- Trudno sobie wyobrazić akceptację prezydenta dla tych rozwiązań [ustawy incydentalnej] i, szczerze mówiąc, wiedział o tym pan marszałek Hołownia od pierwszego momentu, kiedy przyszedł z tą propozycją do Pałacu Prezydenckiego - powiedziała szefowa Kancelarii Prezydenta RP, Małgorzata Paprocka.
12 lutego Senat RP przyjął zaproponowaną przez marszałka Sejmu, Szymona Hołownię, tzw. ustawę incydentalną, zgodnie z którą o ważności wyboru prezydenta w 2025 r. ma orzekać 15 sędziów najstarszych stażem w Sądzie Najwyższym, a nie - jak dotychczas - Izba Kontroli Nadzwyczajnej i Spraw Publicznych SN.
Zdaniem opozycji jest to pogłębianie chaosu prawnego.
"Chcecie, żeby o ważności wyborów prezydenta RP orzekali ludzie, którzy byli członkami Polskiej Zjednoczonej Partii Robotniczej. I to jest gwarancja niezależności według was? Żeby orzekali ludzie, którzy byli mianowani na stanowiska sędziowskie przez komunistyczną Radę Państwa.

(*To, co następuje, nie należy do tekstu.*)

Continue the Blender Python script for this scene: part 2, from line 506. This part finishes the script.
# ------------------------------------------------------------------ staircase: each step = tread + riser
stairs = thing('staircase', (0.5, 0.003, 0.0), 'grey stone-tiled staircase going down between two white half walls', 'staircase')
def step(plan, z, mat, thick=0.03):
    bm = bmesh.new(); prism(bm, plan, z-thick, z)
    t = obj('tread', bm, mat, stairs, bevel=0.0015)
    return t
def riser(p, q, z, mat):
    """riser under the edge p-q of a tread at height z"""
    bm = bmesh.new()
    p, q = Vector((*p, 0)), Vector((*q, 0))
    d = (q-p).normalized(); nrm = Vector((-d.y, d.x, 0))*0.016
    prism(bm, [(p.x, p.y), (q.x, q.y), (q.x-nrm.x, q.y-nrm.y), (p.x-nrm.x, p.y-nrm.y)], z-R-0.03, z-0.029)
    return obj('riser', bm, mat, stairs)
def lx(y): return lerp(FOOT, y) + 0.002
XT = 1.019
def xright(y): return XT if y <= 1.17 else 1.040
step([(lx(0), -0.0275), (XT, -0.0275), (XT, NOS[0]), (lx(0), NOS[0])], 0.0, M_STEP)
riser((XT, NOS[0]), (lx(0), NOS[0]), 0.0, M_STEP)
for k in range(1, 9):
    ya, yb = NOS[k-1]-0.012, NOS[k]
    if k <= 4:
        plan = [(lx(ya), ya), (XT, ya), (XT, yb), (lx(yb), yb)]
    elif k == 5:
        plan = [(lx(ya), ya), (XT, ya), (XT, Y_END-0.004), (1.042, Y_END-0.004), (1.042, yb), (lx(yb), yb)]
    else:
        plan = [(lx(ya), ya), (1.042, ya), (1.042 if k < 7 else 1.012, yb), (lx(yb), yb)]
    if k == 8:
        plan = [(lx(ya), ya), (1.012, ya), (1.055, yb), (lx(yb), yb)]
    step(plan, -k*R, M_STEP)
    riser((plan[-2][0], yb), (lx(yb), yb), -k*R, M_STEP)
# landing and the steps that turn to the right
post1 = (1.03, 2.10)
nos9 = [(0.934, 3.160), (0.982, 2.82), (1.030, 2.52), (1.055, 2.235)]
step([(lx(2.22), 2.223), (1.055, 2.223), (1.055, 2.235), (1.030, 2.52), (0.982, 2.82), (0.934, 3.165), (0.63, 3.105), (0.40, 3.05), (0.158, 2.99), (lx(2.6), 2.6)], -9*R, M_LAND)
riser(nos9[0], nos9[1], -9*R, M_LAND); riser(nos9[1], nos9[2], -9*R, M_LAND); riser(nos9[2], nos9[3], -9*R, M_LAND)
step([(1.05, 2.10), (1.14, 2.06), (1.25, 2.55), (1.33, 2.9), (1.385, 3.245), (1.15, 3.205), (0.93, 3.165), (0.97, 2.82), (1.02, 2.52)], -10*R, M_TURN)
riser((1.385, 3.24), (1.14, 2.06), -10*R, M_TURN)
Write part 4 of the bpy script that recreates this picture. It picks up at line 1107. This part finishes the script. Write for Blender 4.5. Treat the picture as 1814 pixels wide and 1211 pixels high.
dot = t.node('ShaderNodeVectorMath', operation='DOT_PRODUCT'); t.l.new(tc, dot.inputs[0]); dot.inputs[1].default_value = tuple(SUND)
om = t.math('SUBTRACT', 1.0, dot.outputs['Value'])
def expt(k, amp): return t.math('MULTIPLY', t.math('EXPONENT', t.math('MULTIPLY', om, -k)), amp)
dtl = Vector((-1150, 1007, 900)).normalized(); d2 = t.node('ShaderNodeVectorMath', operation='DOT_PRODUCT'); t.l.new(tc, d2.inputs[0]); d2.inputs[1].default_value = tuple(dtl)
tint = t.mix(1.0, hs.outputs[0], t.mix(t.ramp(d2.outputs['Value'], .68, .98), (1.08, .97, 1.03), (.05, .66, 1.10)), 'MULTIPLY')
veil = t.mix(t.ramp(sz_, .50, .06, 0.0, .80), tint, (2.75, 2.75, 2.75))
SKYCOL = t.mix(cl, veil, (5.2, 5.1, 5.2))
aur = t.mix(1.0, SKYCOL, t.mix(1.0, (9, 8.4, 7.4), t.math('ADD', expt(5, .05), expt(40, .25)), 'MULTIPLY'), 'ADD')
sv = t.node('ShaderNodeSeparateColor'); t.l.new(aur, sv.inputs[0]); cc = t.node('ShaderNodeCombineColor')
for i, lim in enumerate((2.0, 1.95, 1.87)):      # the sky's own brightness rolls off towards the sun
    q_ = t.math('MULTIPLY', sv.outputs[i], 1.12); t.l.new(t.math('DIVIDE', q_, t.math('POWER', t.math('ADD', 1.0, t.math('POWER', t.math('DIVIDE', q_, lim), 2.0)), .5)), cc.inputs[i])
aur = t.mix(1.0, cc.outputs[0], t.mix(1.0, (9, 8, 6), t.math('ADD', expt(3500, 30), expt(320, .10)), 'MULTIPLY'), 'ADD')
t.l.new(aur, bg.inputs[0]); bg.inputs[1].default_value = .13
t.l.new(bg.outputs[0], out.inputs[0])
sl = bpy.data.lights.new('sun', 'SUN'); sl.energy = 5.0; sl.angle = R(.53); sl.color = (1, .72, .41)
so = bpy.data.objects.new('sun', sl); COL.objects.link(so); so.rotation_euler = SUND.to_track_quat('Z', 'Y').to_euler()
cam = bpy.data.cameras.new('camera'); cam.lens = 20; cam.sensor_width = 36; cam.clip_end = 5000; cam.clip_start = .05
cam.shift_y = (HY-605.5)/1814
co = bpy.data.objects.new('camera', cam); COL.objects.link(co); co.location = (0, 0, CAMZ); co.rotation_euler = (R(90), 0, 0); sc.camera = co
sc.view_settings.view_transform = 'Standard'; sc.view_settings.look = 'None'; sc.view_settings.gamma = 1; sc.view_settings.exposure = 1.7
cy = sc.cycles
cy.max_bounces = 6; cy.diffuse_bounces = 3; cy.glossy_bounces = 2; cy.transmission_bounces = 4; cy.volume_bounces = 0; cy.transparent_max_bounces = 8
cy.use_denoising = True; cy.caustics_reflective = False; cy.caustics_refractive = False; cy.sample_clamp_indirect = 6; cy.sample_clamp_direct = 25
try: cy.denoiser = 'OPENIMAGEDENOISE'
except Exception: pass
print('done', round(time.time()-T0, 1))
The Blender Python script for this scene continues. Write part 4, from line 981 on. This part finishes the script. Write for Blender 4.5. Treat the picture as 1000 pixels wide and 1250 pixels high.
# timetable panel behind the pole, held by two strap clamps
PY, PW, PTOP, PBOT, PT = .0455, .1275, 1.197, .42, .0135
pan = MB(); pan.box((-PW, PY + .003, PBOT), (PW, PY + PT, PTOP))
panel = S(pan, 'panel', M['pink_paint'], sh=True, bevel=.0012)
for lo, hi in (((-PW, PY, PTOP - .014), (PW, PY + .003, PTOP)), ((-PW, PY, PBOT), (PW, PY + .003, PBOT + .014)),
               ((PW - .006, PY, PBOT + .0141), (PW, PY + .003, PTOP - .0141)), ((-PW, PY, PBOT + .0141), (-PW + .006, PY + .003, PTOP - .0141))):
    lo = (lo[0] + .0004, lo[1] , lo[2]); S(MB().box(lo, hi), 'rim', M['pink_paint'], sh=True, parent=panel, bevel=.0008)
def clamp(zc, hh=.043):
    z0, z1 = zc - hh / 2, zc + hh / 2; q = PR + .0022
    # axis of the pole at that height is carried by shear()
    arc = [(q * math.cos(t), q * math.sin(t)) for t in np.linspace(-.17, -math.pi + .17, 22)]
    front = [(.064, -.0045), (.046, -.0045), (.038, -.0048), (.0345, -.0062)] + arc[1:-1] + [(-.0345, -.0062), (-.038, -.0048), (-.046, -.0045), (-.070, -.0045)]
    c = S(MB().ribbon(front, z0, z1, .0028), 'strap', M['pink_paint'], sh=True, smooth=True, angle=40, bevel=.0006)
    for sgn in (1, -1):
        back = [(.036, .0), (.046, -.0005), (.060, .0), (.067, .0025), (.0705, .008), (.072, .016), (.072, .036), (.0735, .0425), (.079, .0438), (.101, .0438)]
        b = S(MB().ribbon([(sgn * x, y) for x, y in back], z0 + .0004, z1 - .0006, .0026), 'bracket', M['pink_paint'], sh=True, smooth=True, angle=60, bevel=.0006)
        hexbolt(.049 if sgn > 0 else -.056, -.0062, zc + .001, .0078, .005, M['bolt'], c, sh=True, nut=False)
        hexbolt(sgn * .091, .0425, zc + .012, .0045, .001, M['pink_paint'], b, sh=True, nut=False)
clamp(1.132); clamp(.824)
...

Dopiszcie jeszcze jeden warunek, żeby byli tajnymi współpracownikami, wtedy będzie komplet"
- mówił w Sejmie poseł Zbigniew Bogucki.
W poniedziałek prezydent Andrzej Duda przekazał, że jego decyzja w sprawie ustawy "nastąpi w najbliższym czasie".
Dziś do sprawy odniosła się szefowa KPRP, Małgorzata Paprocka.
- Nie jest żadną tajemnicą, że prezydent nie jest zwolennikiem tej ustawy, dlatego, że ona de facto wprowadza absolutne rozróżnienie statusu sędziów Sądu Najwyższego, odbiera orzekanie w sprawach wyborczych sędziom, którzy do tego zostali powołani, którzy mają w tym zakresie doświadczenie i wiedzę i których orzeczenia do tej pory nie były przez nikogo kwestionowane
- mówiła Paprocka w Polskim Radiu.
Powiedziała też o kulisach przedstawienia założeń ustawy prezydentowi.
- Nie ukrywam, że trudno sobie wyobrazić akceptację prezydenta dla tych rozwiązań i, szczerze mówiąc, wiedział o tym pan marszałek Hołownia od pierwszego momentu, kiedy przyszedł z tą propozycją do Pałacu Prezydenckiego - wyjaśniała. - Pan marszałek przyszedł, powiedzmy sobie to też wprost, z zupełnie inną wersją tego rozwiązania, kiedy w sprawach wyborów prezydenckich miały orzekać praktycznie trzy izby Sądu Najwyższego, dzisiaj mamy 15 sędziów wprost palcem ustawodawcy wskazanych […] nie ma żadnego kryterium zajmowania się sprawami wyborczymi, jakiejkolwiek wiedzy w tym zakresie - dodała.